Despite all these groundbreaking VR use cases, what do ordinary consumers actually think about virtual reality? Are they ready to make it part of their daily lives, or do some still view it with scepticism or even fear?

Analysing emotions in the online conversation is a great starting point to answering these questions. We analysed millions of online consumer conversations to understand shifting opinions toward VR in Europe.

Lots of joy and a little fear

As the virtual reality conversation has grown, so has the proportion of positive sentiment, outstripping negative sentiment by a significant margin.

Drilling down into the emotions within the conversation shows that joy makes up a huge chunk and has done so consistently for the last five years. Fear, sadness and anger all show up too, but at far lower levels than joy.
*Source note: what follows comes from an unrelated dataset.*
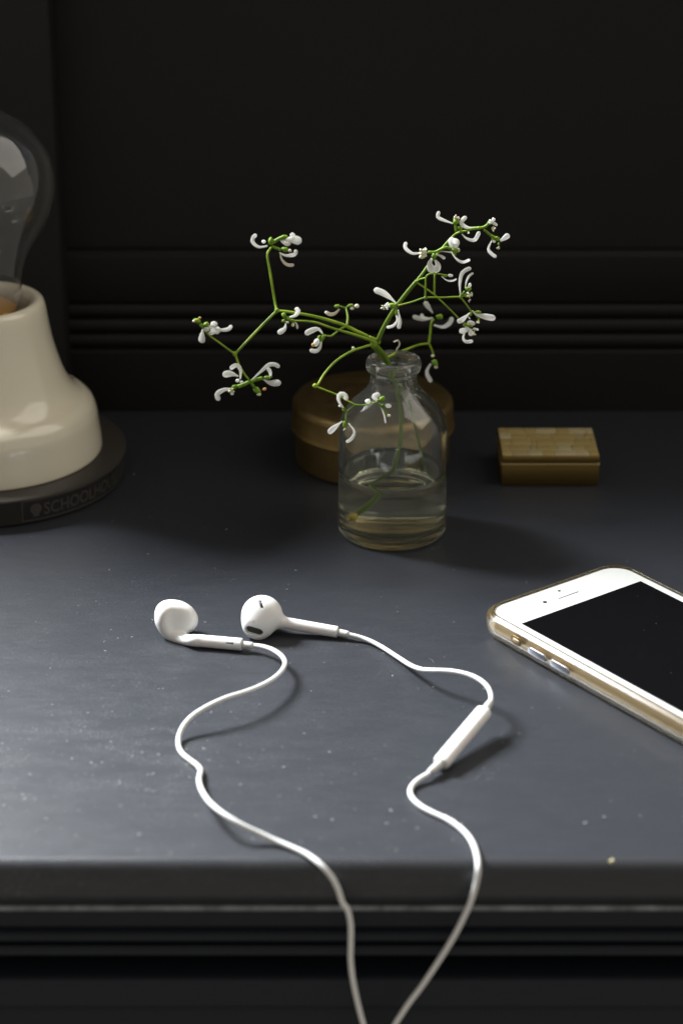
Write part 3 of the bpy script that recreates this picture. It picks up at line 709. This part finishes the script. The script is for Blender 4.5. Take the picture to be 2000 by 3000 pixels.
stem(g3, [(912, 1035), (800, 1145), (680, 1270), (530, 1430)], (YS + 4, YS - 2), .66, .58)
stem(g3, [(530, 1432), (480, 1400), (380, 1325), (290, 1260), (245, 1205)], (YS - 2, YS + 2), .5, .4)
stem(g3, [(530, 1432), (560, 1520), (610, 1610), (655, 1668)], (YS - 2, YS - 5), .52, .42)
for f_, u, v, y in ((g3, 912, 1032, YS + 4), (g3, 528, 1432, YS - 2), (g4, 620, 770, YS - 2), (g4, 708, 915, YS - 6), (g4, 1030, 906, YS - 6)):
    mesh('stem_node', *blob(on_y(*f_(u, v), y), .95 if f_ is g3 else .72, None, 1.1, u, .2), 'stem', sprig)
# to the front, drooping before the bottle
stem(g5, [(770, 85), (680, 112), (560, 155), (430, 235), (320, 350), (250, 465)], (YS, 803), .62, .5)
stem(g5, [(225, 470), (320, 510), (430, 553), (520, 605), (595, 642)], (803, 799), .5, .38)
stem(g5, [(595, 642), (550, 680), (515, 715), (510, 795)], (799, 799), .36, .3)
stem(g5, [(595, 642), (660, 648), (730, 635), (810, 612)], (799, 799), .36, .3)
mesh('stem_node', *blob(on_y(*g5(228, 470), 803), .95, None, 1.0, 2, .3), 'stem', sprig)
mesh('stem_node', *blob(on_y(*g5(578, 128), YS - 4), .7, None, 1.2, 4, .3), 'frill', sprig)
# behind the mouth, to the right
stem(g4, [(360, 1465), (450, 1420), (540, 1388), (640, 1350), (738, 1335)], (832, 862), .55, .55)
stem(g4, [(740, 1335), (752, 1240), (760, 1150), (785, 1110)], (862, 866), .6, .5)
stem(g4, [(740, 1335), (765, 1390), (782, 1440)], (862, 862), .5, .42)
stem(g4, [(440, 1395), (472, 1345), (455, 1308), (418, 1322)], (846, 846), .22, .3, 'tendril', 'faded')

flower(fa, YS + 16, [('c', 575, 280, 85, 0, -1, 1.35), ('s', [(590, 330), (700, 260), (780, 215), (900, 165)], 42), ('c', 890, 190, 62, 1, -.3, 1.5), ('s', [(600, 400), (720, 450), (800, 480)], 36), ('c', 900, 470, 75, 1, .1, 1.4),
    ('p', [(500, 390), (300, 415), (165, 310), (170, 200), (250, 125)], 105, {'base': .55}), ('b', 410, 290, 52),
    ('p', [(840, 270), (1000, 240), (1140, 250), (1275, 310)], 230, {'base': .3}), ('p', [(880, 330), (980, 290), (1080, 170), (1010, 120)], 150), ('p', [(760, 230), (860, 310), (960, 350), (1020, 300)], 110),
    ('b', 1010, 500, 48, {'m': 'faded'}),
    ('p', [(790, 560), (900, 610), (1040, 610), (1140, 570), (1145, 470)], 100, {'base': .5}), ('p', [(790, 540), (815, 680), (900, 790), (1000, 835), (1110, 825)], 85, {'base': .5, 'm': 'faded'})])
flower(g3, YS + 2, [('s', [(250, 1200), (210, 1160)], 16), ('c', 180, 1128, 33, -1, -.4, 1.2), ('c', 262, 1162, 32, 1, -.5, 1.2),
    ('b', 205, 1100, 14, {'m': 'brown'}), ('b', 150, 1130, 16, {'m': 'frill'}),
    ('p', [(255, 1195), (310, 1185), (350, 1215), (375, 1180)], 95), ('p', [(300, 1200), (330, 1160), (345, 1132)], 70), ('p', [(350, 1205), (420, 1212), (470, 1200), (497, 1165)], 46, {'base': .7}),
    ('p', [(235, 1205), (228, 1255), (222, 1332)], 74), ('b', 310, 1240, 26, {'m': 'petal'}), ('b', 265, 1205, 30)])
flower(fb, YS - 5, [('s', [(800, 480), (650, 550), (540, 585)], 42), ('c', 475, 600, 70, -1, .4, 1.3), ('s', [(810, 480), (930, 440), (1060, 405)], 40), ('c', 1150, 400, 62, 1, 0, 1.4), ('s', [(830, 510), (890, 610)], 32), ('c', 950, 670, 90, .8, .8, 1.3),
    ('p', [(430, 650), (270, 650), (120, 740), (150, 885)], 125, {'base': .6}), ('f', 400, 670, 60), ('b', 425, 735, 38),
    ('p', [(595, 430), (600, 250), (520, 140), (380, 220)], 112, {'base': .5, 'blunt': .7}), ('p', [(560, 370), (400, 320), (225, 345)], 160, {'base': .3}), ('b', 540, 460, 46), ('b', 625, 490, 40),
    ('p', [(835, 445), (1050, 250), (1200, 130), (1320, 125), (1420, 185)], 105, {'base': .4}), ('p', [(1230, 400), (1215, 280), (1160, 190)], 100, {'base': .8}), ('p', [(1070, 435), (1240, 510), (1450, 495)], 165, {'base': .25}), ('b', 1240, 380, 30, {'m': 'calyx'}),
    ('b', 985, 745, 50, {'m': 'frill'}), ('b', 1105, 640, 40, {'m': 'brown', 'd': (1, -.4), 'st': 1.4})])
flower(fc, YS - 6, [('c', 180, 250, 52, -.3, -1, 1.3), ('c', 175, 335, 36, -1, 0, 1.2), ('s', [(210, 270), (280, 318), (340, 330)], 26), ('c', 330, 375, 32, 0, 1, 1.3),
    ('p', [(265, 270), (360, 245), (405, 170), (355, 125)], 95, {'base': .45}), ('p', [(205, 375), (185, 465), (75, 540)], 105, {'base': .3}), ('b', 325, 400, 34, {'m': 'frill', 'd': (0, 1)}), ('p', [(350, 345), (385, 385), (400, 468)], 45, {'base': .6}), ('b', 235, 355, 26, {'m': 'faded'})])
flower(fc, YS - 3, [('s', [(840, 572), (820, 600), (780, 660)], 30), ('c', 755, 610, 42, -.6, 1, 1.4),
    ('p', [(815, 550), (745, 470), (640, 490), (520, 550)], 110, {'base': .35, 'm': 'petal'}), ('b', 710, 690, 62, {'d': (-.5, 1), 'st': 1.5, 'm': 'petal'}), ('b', 655, 730, 36, {'d': (0, 1), 'm': 'brown', 'dy': -1.0}), ('p', [(795, 640), (765, 770), (700, 830), (595, 810)], 82, {'base': .5})])
flower(fc, YS + 8, [('c', 1045, 92, 44, -1, .3, 1.3), ('c', 1270, 80, 40, 1, -.2, 1.4), ('p', [(1085, 135), (1025, 205), (940, 228), (865, 190)], 72, {'m': 'faded', 'base': .6}), ('b', 1370, 92, 44, {'m': 'faded'}), ('b', 1295, 130, 34, {'m': 'faded'}), ('b', 870, 195, 30, {'m': 'petal'})])
flower(fd, YS - 7, [('c', 650, 740, 105, -1, .05, 1.25), ('c', 790, 700, 55, 1, 0, 1.2), ('c', 785, 930, 60, 0, 1, 1.9), ('f', 515, 735, 90, 'petal'), ('f', 420, 790, 60), ('p', [(810, 690), (620, 520), (420, 380), (140, 270)], 215, {'base': .22, 'dy': -1.5}),
    ('p', [(790, 1010), (815, 1160), (700, 1310), (505, 1360)], 105, {'base': .7, 'dy': -2}), ('p', [(845, 850), (880, 1060), (895, 1230), (840, 1400)], 125, {'base': .35})])
flower(fg, YS - 7, [('s', [(450, 890), (560, 760)], 22), ('c', 660, 700, 88, 1, -.2, 1.1), ('s', [(450, 910), (560, 880)], 26), ('c', 600, 870, 72, 1, .05, 1.2), ('f', 700, 880, 85), ('f', 685, 1020, 38, 'faded'), ('b', 640, 800, 34, {'m': 'petal'}),
    ('p', [(445, 870), (430, 560), (500, 260), (735, 125)], 125, {'base': .38, 'dy': -.8}), ('p', [(572, 690), (605, 500), (680, 350), (795, 262)], 85, {'base': .4}), ('b', 695, 605, 58, {'d': (.25, -1), 'st': 1.45})])
flower(fg, YS - 8, [('c', 920, 1325, 55, 1, .1, 2.0), ('c', 725, 1385, 48, -.2, 1, 1.5), ('s', [(740, 1290), (830, 1380), (900, 1480)], 20), ('c', 940, 1530, 40, 0, 1, 1.2), ('f', 915, 1600, 42),
    ('p', [(760, 1290), (900, 1400), (1150, 1460), (1395, 1500)], 190, {'base': .25}), ('p', [(690, 1350), (560, 1480), (440, 1570), (350, 1540)], 165, {'base': .3}), ('p', [(650, 1420), (670, 1470), (710, 1515)], 52)])
flower(fg, YS - 9, [('c', 560, 1660, 60, -.6, 1, 1.3), ('c', 710, 1690, 55, 1, .3, 1.7), ('s', [(520, 1620), (640, 1690), (760, 1700)], 26),
    ('p', [(570, 1690), (620, 1790), (520, 1830), (420, 1800)], 190, {'base': .4, 'dy': -2.5}), ('p', [(620, 1660), (690, 1590), (840, 1660)], 125), ('p', [(640, 1750), (710, 1820), (720, 1975)], 160, {'dy': -2}), ('p', [(550, 1890), (520, 2040), (600, 2130), (790, 2110)], 112, {'base': .6, 'blunt': .75}), ('f', 840, 1770, 75, 'petal'), ('f', 795, 1900, 62)])
flower(fe, YS + 2, [('c', 490, 310, 78, .2, -1, 1.1), ('s', [(490, 505), (480, 370)], 26), ('s', [(560, 500), (600, 420)], 26), ('c', 560, 440, 42, 1, 0, 1.2), ('f', 500, 245, 52, 'faded'), ('p', [(440, 355), (290, 300), (150, 230), (170, 115)], 78, {'base': .5}),
    ('p', [(890, 430), (720, 435), (590, 340), (690, 215)], 98, {'base': .5}), ('p', [(600, 550), (700, 645), (850, 670), (945, 505)], 88, {'base': .4}), ('p', [(700, 490), (730, 520), (725, 550)], 50)])
flower(fe, YS + 1, [('c', 930, 440, 50, 1, 0, 1.3), ('s', [(690, 485), (800, 455), (930, 440), (1040, 415), (1120, 350)], 26), ('c', 1140, 335, 50, 1, -.5, 1.5), ('f', 1205, 335, 72, 'petal'), ('f', 1195, 450, 45), ('s', [(1030, 470), (1100, 530), (1165, 590)], 24)])
flower(fe, YS, [('c', 1270, 640, 58, 1, .2, 1.2), ('c', 1200, 650, 40, 0, 1, 1.4), ('s', [(1160, 585), (1250, 630)], 28), ('p', [(1175, 680), (1110, 840), (1170, 930), (1265, 1000)], 80, {'base': .45}), ('p', [(1335, 690), (1410, 640), (1515, 565)], 125, {'base': .55}), ('b', 1220, 700, 32), ('c', 1310, 745, 28, 0, 1, 1.5), ('f', 1290, 810, 34)])
flower(ff_, YS - 3, [('s', [(600, 340), (700, 345), (780, 325), (900, 265), (1010, 235)], 30), ('c', 1150, 300, 82, 1, .2, 1.1), ('s', [(1010, 245), (1090, 290)], 32), ('c', 1160, 390, 34, 0, 1, 1.2), ('f', 510, 370, 95, 'frill'), ('f', 470, 450, 48), ('f', 515, 300, 52, 'petal'),
    ('p', [(450, 355), (270, 370), (120, 250), (140, 125)], 92, {'base': .6}), ('p', [(1120, 260), (1090, 160), (1110, 25)], 190, {'base': .6, 'blunt': .6}), ('p', [(1170, 255), (1190, 160), (1150, 50)], 165, {'base': .6, 'blunt': .6, 'dy': -2}),
    ('p', [(860, 328), (960, 330), (1080, 345)], 40, {'base': .7}), ('p', [(1075, 330), (1170, 470), (1310, 555), (1475, 500)], 72, {'base': .5}), ('f', 1235, 300, 40)])
flower(ff_, YS - 4, [('c', 710, 425, 62, 0, 1, 1.2), ('p', [(750, 390), (850, 415), (955, 480)], 72, {'base': .35}), ('p', [(672, 470), (630, 590), (700, 775)], 185, {'base': .35, 'dy': -2.6, 'blunt': .55}), ('p', [(745, 500), (800, 620), (745, 775)], 185, {'base': .35, 'dy': -3.2, 'blunt': .55})])
flower(ff_, YS - 7, [('c', 940, 830, 45, 1, .1, 1.6), ('b', 1060, 830, 42, {'d': (1, .1), 'st': 1.7}), ('p', [(880, 850), (980, 930), (1090, 945), (1195, 905)], 52, {'base': .5})])
flower(g4, 866, [('c', 838, 1090, 36, 1, 0, 1.1), ('p', [(775, 1055), (735, 1000), (700, 948)], 55, {'base': .4}), ('p', [(775, 1100), (690, 1112), (590, 1085)], 52, {'base': .5}), ('p', [(760, 1110), (690, 1100), (668, 1062)], 42, {'base': .6}), ('p', [(785, 1165), (865, 1185), (930, 1150), (955, 1092)], 50, {'base': .5})])
flower(g4, 862, [('c', 795, 1515, 36, .4, 1, 1.4), ('b', 775, 1450, 18, {'m': 'frill'}), ('b', 805, 1555, 18, {'m': 'faded'}), ('p', [(758, 1520), (720, 1600), (762, 1695)], 48, {'base': .6})])
flower(g5, 799, [('c', 492, 690, 24, .3, 1, 1.1), ('c', 500, 825, 27, 0, 1, 1.5), ('p', [(492, 680), (445, 610), (450, 552), (500, 550), (518, 605)], 50, {'base': .45, 'dy': -.5}), ('b', 455, 655, 15), ('f', 497, 868, 14), ('p', [(478, 795), (430, 835), (348, 908)], 58, {'base': .25, 'dy': -.6}), ('p', [(535, 815), (590, 890), (565, 955), (512, 990)], 36, {'base': .45})])
flower(g5, 799, [('c', 842, 590, 32, .6, -.4, 1.2), ('c', 855, 650, 20, 1, .2, 1.4), ('p', [(800, 605), (765, 570), (825, 545)], 55, {'base': .7, 'dy': -.6}), ('b', 900, 655, 26, {'d': (1, .2), 'st': 1.4}), ('s', [(820, 630), (840, 670), (860, 700), (890, 730)], 7), ('p', [(830, 660), (862, 740), (876, 815)], 22, {'base': .6}), ('b', 905, 745, 18, {'m': 'frill'}), ('b', 712, 612, 27)])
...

Combining these insights from sentiment and emotion analysis paints a very positive overall picture of European consumer opinion on virtual reality.

UK leads the way

Europe is a big market, so another important consideration is discovering exactly which countries produce the highest levels of consumer interest. As shown below, the UK is a leading force in the VR/AR discussion, flanked by Spain, Ireland, Switzerland and Luxembourg. Other countries in Europe show less interest at present, but that doesn’t mean they won’t be jumping on board in the future. In any burgeoning field there will be many brands all vying for recognition and market share. But which virtual reality brands are making the most headway among European audiences?

VR brands battle

In 2014, Facebook bought the pioneering startup for $2 billion, and remained the most-discussed VR brand in that year (as shown below). But as 2015 dawned, competitors – in particular HTC – began eating into Facebook’s share of the conversation. Although the social media giant has clawed back some ground since then, it looks like European consumers have already welcomed a wider range of virtual reality brands into their lives.